What I did find was that I could capture sound using KRecord. But that does not help me with the above problem and I’ve also found out that Audacious has been affected too. When I try to play music, it gives me the following message: “No suitable mixer element found. snd_pcm-open failed: connection refused”
When I click on a song to be played from within the Dolphin file manger, I get this message that the Audio playback device (and it names the device) does not work and then it says it is falling back on… and the device named has the exact same name.
Is there any chance that an underlying application has crashed ? Is this behaviour still present after a reboot (that re-initializes the applications and underlying processes ? )
The first post with ‘hwinfo --sound’ is meaningless to me in terms of its relevance. Maybe someone who understands the reason for your posting that ‘hwinfo --sound’ info can reply. I always recommend running the alsa-info script to provide information on the hardware and software configuration of one’s audio. Or perhaps you could teach me as to ‘hwinfo --sound’ relevance ? As I have always scratched my head when looking at it. Note I am not saying it is not useful. I am just saying it has never helped me sort someone’s audio problems.
I see you posted some kde menu’s but I have no idea as to the kde version - and that could be important. Myself I am still using openSUSE-12.1 on KDE. Can’t say I have ever seen such a problem.
Reference your ignoring that error message. I note the software assessment is it should be deleted " … KDE thinks could be removed … ". Why do you think you will not be able to get sound back after deleting it ?
Have you tried running the script to obtain more information ?
/usr/sbin/alsa-info.sh
It has a LOT of useful information, from information on the running status of pulse audio, to one’s kernel version, openSUSE version, mixer settings, hardware … etc … so as to provide a more complete picture. It does not , thou, have desktop related information.
sorry I could not reply eariler. Hurricane Sandy had other plans for my area.
I posted the hwinfo --sound because it tells you the sound card brand and driver info.
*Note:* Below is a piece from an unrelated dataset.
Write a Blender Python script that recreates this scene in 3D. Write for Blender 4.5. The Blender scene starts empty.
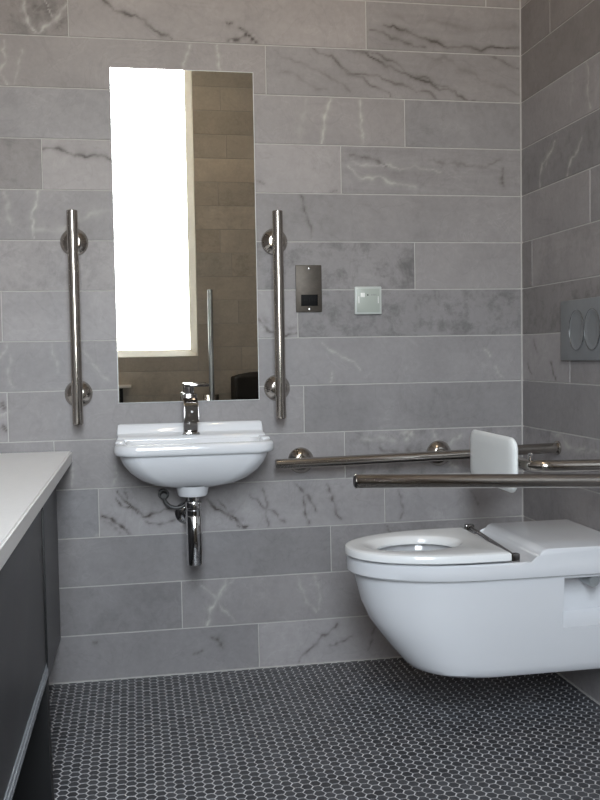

well now i can’t even get into the computer anymore. when we finally got the power back after 4 1/2 days, I got this code of beeps from the mother board, 1 long and 3 short and my husband looked it up and found that it means that the graphics card is busted. So now, I probably will be forced (by circumstances) to upgrade the system because I probably won’t be able to get a driver for a new card for Suse 11.4.
One thing you can try though, before going out and getting a new system, is to completely unplug the current one from power for a while and let the capacitance drain … I don’t know, try, 24 hours … then test it again. Another quick test, if you can do the swap, is to try a different PSU in the system instead.